REQUIREMENT ▸ Return each line of the data below verbatim; pictures are to be left out.

SOURCE EXCERPT ▸
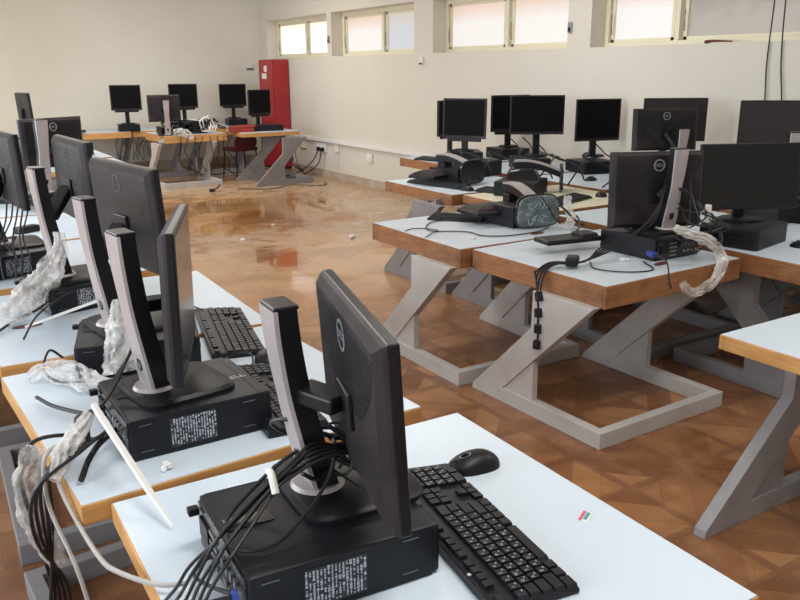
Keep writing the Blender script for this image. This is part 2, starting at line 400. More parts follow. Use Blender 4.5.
# red cabinet in the corner
t = empty('metal_cabinet', (5.785, 13.36, 0), 0, 'tall narrow red metal cabinet standing in the back corner', 'cabinet')
MB().box((0, 0, .935), (.27, .62, 1.79), bev=.006).build('body', 'red', t)
d = MB().box((-.142, 0, .95), (.014, .58, 1.72), bev=.004).build('door', 'red', t)
MB().box((-.155, -.2, .95), (.02, .02, .12), bev=.004).build('handle', 'chrome', d)
MB().box((0, 0, .02), (.25, .6, .04)).build('plinth', 'black', t)
MB().box((-.1505, .0, 1.68), (.003, .12, .1)).box((-.1505, .06, 1.56), (.003, .2, .09)).build('paper_sticker', 'paper', d)

# ------------------------------------------------------------------ tables
def table(x0, y0, yaw, label, top='laminate', edge='wood_light', frame='frame_grey', W=.95, D=.95, t=.06, legrot=0, off=(0, 0), group=None, grommet=None, brace=True):
    o = empty('computer_table', (x0, y0, 0), yaw, label, 'table', group)
    b = MB().box((W/2, D/2, .7445), (W-.008, D-.008, .012)); b.build('table_top', top, o)
    e = MB(); h = t; k = .018; zt_ = .7488
    for c, d in (((W/2, k/2, .749-h/2), (W, k, h)), ((W/2, D-k/2, .749-h/2), (W, k, h)), ((k/2, D/2, .749-h/2), (k, D-2*k, h)), ((W-k/2, D/2, .749-h/2), (k, D-2*k, h))):
        e.box(c, d, bev=.0035)
    e.build('wood_edging', edge, o)
    ub = MB().box((W/2, D/2, .72), (W-.04, D-.04, .034)); ub.build('under_panel', frame, o)
    mt = T(off[0], off[1], 0)
    if legrot == 1: mt = T(off[0], off[1], 0) @ T(W, 0, 0) @ RZ(PI/2)
    if legrot == 2: mt = T(off[0], off[1], 0) @ T(W, D, 0) @ RZ(PI)
    if legrot == 3: mt = T(off[0], off[1], 0) @ T(0, D, 0) @ RZ(-PI/2)
    zt = .75-t+.001
    for xs in (-.04, .80):
        s = MB()
        s.prism([(.87, 0), (.865, .03), (.42, .455), (.42, zt), (.03, zt), (.41, .285), (.70, .0)], 'x', xs, xs+.05, bev=.003)
        lf = s.build('leg_frame', frame, o, mt)
        q = MB(); q.prism([(.405, .08), (.405, .288), (.63, .07), (.63, .045), (.405, .045)], 'x', xs+.008, xs+.04)
        q.build('gusset', frame, lf)
        MB().box((xs+.025, .3625, .04), (.049, .835, .08), bev=.003).build('base_bar', frame, lf)
    MB().box((.4025, -.03, .04), (.795, .05, .08), bev=.003).build('cross_bar', frame, o, mt)
    MB().box((.4025, .16, .675), (.795, .03, .05)).build('top_rail', frame, o, mt)
    if grommet:
        a = grommet[2]
        g = MB(); g.loft([[(math.cos(u)*.055*1.0, math.sin(u)*.022, z) for u in [i*2*PI/24 for i in range(24)]] for z in (.7505, .7525)])
        g.build('cable_grommet', 'brown_hole', o, T(grommet[0], grommet[1], 0) @ RZ(a))
    return o
LL = dict(W=.936, D=.9585, t=.05, legrot=3, off=(.03, -.08))
table(.279, .745, -.019, 'white topped table nearest the camera, with the sticker and large keyboard on it', **LL)
table(.237, 1.722, .053, 'white topped table directly behind the nearest one, honey wood corner at its left end', **LL)
table(.196, 2.78, -.033, 'white topped table with the oval brown cable hole and bag-covered arm', grommet=(.13, .43, .1), **LL)
table(.2, 3.85, 0, 'fourth white table of the left row, half hidden by leaning monitors', **LL)
table(.2, 4.85, 0, 'fifth white table of the left row, before the monitor seen square on', **LL)
table(.2, 5.85, 0, 'sixth white table of the left row, farther than the monitor backs', **LL)
table(1.14, 8.3, 0, 'white table end just showing between the monitor backs, near one', **LL)
table(1.17, 9.4, 0, 'white table corner just showing between the monitor backs, far one', **LL)
RR = dict(W=.959, D=.936, t=.105, edge='wood_worn', top='laminate_dirty')
table(2.559, 2.414, .026, 'white table with thick worn brown edging and cables hanging over its side, in the middle', frame='frame_white', grommet=(.54, .15, .2), **RR)
table(2.478, 3.383, -.005, 'white table with thick worn brown edging carrying the fallen screen wrapped in film', frame='frame_white', grommet=(.62, .1, .2), **RR)
table(2.42, .83, 0, 'white table at the right edge with one silver-grey slanted leg pointing at the camera', edge='wood_light', frame='frame_silver', W=.959, D=.9, t=.055, legrot=1, off=(-.19, 0))
table(3.63, 1.98, 0, 'white table by the right edge carrying the wide black screen facing the camera', top='laminate', edge='wood_worn', W=.959, D=.936, t=.1, legrot=2)
table(3.6, 2.96, 0, 'white table between the cable-hung table and the cream topped one', edge='wood_worn', W=.959, D=.936, t=.09, off=(0, .13))
table(3.62, 3.98, 0, 'cream topped table with a keyboard, mouse and toppled screen on it', top='laminate_cream', edge='wood_worn', frame='frame_grey', W=.959, D=.936, t=.06, off=(-.1, 0))
table(3.55, 4.96, 0, 'white table with brown edging whose slanted legs stand on the muddy floor', edge='wood_worn', W=.959, D=.98, t=.085, off=(-.05, 0))
table(4.68, 2.5, 0, 'white table against the window wall under the hanging cables', edge='wood_worn', t=.09)
table(4.68, 3.5, 0, 'white table against the window wall under the large brownish screen', edge='wood_worn', t=.09)
table(4.68, 4.5, 0, 'white table against the window wall under the square screen on a pole', edge='wood_worn', t=.09)
table(4.68, 5.5, 0, 'white table against the window wall under the pair of overlapping screens', edge='wood_worn', t=.09)
table(4.65, 6.52, 0, 'farthest white table against the window wall, brown edged corner by the trunking', edge='wood_worn', t=.09)
table(2.3, 13.15, 0, 'table along the back wall with one screen on it and cables hanging beneath', t=.09)
table(3.28, 13.2, 0, 'table at the back wall behind the pile of cables', t=.09)
table(4.4, 13.15, 0, 'table at the back wall beside the red cabinet', t=.08)
table(3.42, 11.95, .03, 'honey edged table at the far end holding the tangled white cable bundle', frame='frame_white', t=.11, off=(-.08, -.12))
table(4.52, 11.7, -.02, 'thin honey edged table at the far end with maroon chair under it', frame='frame_grey', W=.93, D=.8, t=.06, legrot=1, off=(-.05, -.4))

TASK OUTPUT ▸
Keep writing the Blender script for this image. This is part 2, starting at line 400. More parts follow. Use Blender 4.5.
# red cabinet in the corner
t = empty('metal_cabinet', (5.785, 13.36, 0), 0, 'tall narrow red metal cabinet standing in the back corner', 'cabinet')
MB().box((0, 0, .935), (.27, .62, 1.79), bev=.006).build('body', 'red', t)
d = MB().box((-.142, 0, .95), (.014, .58, 1.72), bev=.004).build('door', 'red', t)
MB().box((-.155, -.2, .95), (.02, .02, .12), bev=.004).build('handle', 'chrome', d)
MB().box((0, 0, .02), (.25, .6, .04)).build('plinth', 'black', t)
MB().box((-.1505, .0, 1.68), (.003, .12, .1)).box((-.1505, .06, 1.56), (.003, .2, .09)).build('paper_sticker', 'paper', d)

# ------------------------------------------------------------------ tables
def table(x0, y0, yaw, label, top='laminate', edge='wood_light', frame='frame_grey', W=.95, D=.95, t=.06, legrot=0, off=(0, 0), group=None, grommet=None, brace=True):
    o = empty('computer_table', (x0, y0, 0), yaw, label, 'table', group)
    b = MB().box((W/2, D/2, .7445), (W-.008, D-.008, .012)); b.build('table_top', top, o)
    e = MB(); h = t; k = .018; zt_ = .7488
    for c, d in (((W/2, k/2, .749-h/2), (W, k, h)), ((W/2, D-k/2, .749-h/2), (W, k, h)), ((k/2, D/2, .749-h/2), (k, D-2*k, h)), ((W-k/2, D/2, .749-h/2), (k, D-2*k, h))):
        e.box(c, d, bev=.0035)
    e.build('wood_edging', edge, o)
    ub = MB().box((W/2, D/2, .72), (W-.04, D-.04, .034)); ub.build('under_panel', frame, o)
    mt = T(off[0], off[1], 0)
    if legrot == 1: mt = T(off[0], off[1], 0) @ T(W, 0, 0) @ RZ(PI/2)
    if legrot == 2: mt = T(off[0], off[1], 0) @ T(W, D, 0) @ RZ(PI)
    if legrot == 3: mt = T(off[0], off[1], 0) @ T(0, D, 0) @ RZ(-PI/2)
    zt = .75-t+.001
    for xs in (-.04, .80):
        s = MB()
        s.prism([(.87, 0), (.865, .03), (.42, .455), (.42, zt), (.03, zt), (.41, .285), (.70, .0)], 'x', xs, xs+.05, bev=.003)
        lf = s.build('leg_frame', frame, o, mt)
        q = MB(); q.prism([(.405, .08), (.405, .288), (.63, .07), (.63, .045), (.405, .045)], 'x', xs+.008, xs+.04)
        q.build('gusset', frame, lf)
        MB().box((xs+.025, .3625, .04), (.049, .835, .08), bev=.003).build('base_bar', frame, lf)
    MB().box((.4025, -.03, .04), (.795, .05, .08), bev=.003).build('cross_bar', frame, o, mt)
    MB().box((.4025, .16, .675), (.795, .03, .05)).build('top_rail', frame, o, mt)
    if grommet:
        a = grommet[2]
        g = MB(); g.loft([[(math.cos(u)*.055*1.0, math.sin(u)*.022, z) for u in [i*2*PI/24 for i in range(24)]] for z in (.7505, .7525)])
        g.build('cable_grommet', 'brown_hole', o, T(grommet[0], grommet[1], 0) @ RZ(a))
    return o
LL = dict(W=.936, D=.9585, t=.05, legrot=3, off=(.03, -.08))
table(.279, .745, -.019, 'white topped table nearest the camera, with the sticker and large keyboard on it', **LL)
table(.237, 1.722, .053, 'white topped table directly behind the nearest one, honey wood corner at its left end', **LL)
table(.196, 2.78, -.033, 'white topped table with the oval brown cable hole and bag-covered arm', grommet=(.13, .43, .1), **LL)
table(.2, 3.85, 0, 'fourth white table of the left row, half hidden by leaning monitors', **LL)
table(.2, 4.85, 0, 'fifth white table of the left row, before the monitor seen square on', **LL)
table(.2, 5.85, 0, 'sixth white table of the left row, farther than the monitor backs', **LL)
table(1.14, 8.3, 0, 'white table end just showing between the monitor backs, near one', **LL)
table(1.17, 9.4, 0, 'white table corner just showing between the monitor backs, far one', **LL)
RR = dict(W=.959, D=.936, t=.105, edge='wood_worn', top='laminate_dirty')
table(2.559, 2.414, .026, 'white table with thick worn brown edging and cables hanging over its side, in the middle', frame='frame_white', grommet=(.54, .15, .2), **RR)
table(2.478, 3.383, -.005, 'white table with thick worn brown edging carrying the fallen screen wrapped in film', frame='frame_white', grommet=(.62, .1, .2), **RR)
table(2.42, .83, 0, 'white table at the right edge with one silver-grey slanted leg pointing at the camera', edge='wood_light', frame='frame_silver', W=.959, D=.9, t=.055, legrot=1, off=(-.19, 0))
table(3.63, 1.98, 0, 'white table by the right edge carrying the wide black screen facing the camera', top='laminate', edge='wood_worn', W=.959, D=.936, t=.1, legrot=2)
table(3.6, 2.96, 0, 'white table between the cable-hung table and the cream topped one', edge='wood_worn', W=.959, D=.936, t=.09, off=(0, .13))
table(3.62, 3.98, 0, 'cream topped table with a keyboard, mouse and toppled screen on it', top='laminate_cream', edge='wood_worn', frame='frame_grey', W=.959, D=.936, t=.06, off=(-.1, 0))
table(3.55, 4.96, 0, 'white table with brown edging whose slanted legs stand on the muddy floor', edge='wood_worn', W=.959, D=.98, t=.085, off=(-.05, 0))
table(4.68, 2.5, 0, 'white table against the window wall under the hanging cables', edge='wood_worn', t=.09)
table(4.68, 3.5, 0, 'white table against the window wall under the large brownish screen', edge='wood_worn', t=.09)
table(4.68, 4.5, 0, 'white table against the window wall under the square screen on a pole', edge='wood_worn', t=.09)
table(4.68, 5.5, 0, 'white table against the window wall under the pair of overlapping screens', edge='wood_worn', t=.09)
table(4.65, 6.52, 0, 'farthest white table against the window wall, brown edged corner by the trunking', edge='wood_worn', t=.09)
table(2.3, 13.15, 0, 'table along the back wall with one screen on it and cables hanging beneath', t=.09)
table(3.28, 13.2, 0, 'table at the back wall behind the pile of cables', t=.09)
table(4.4, 13.15, 0, 'table at the back wall beside the red cabinet', t=.08)
table(3.42, 11.95, .03, 'honey edged table at the far end holding the tangled white cable bundle', frame='frame_white', t=.11, off=(-.08, -.12))
table(4.52, 11.7, -.02, 'thin honey edged table at the far end with maroon chair under it', frame='frame_grey', W=.93, D=.8, t=.06, legrot=1, off=(-.05, -.4))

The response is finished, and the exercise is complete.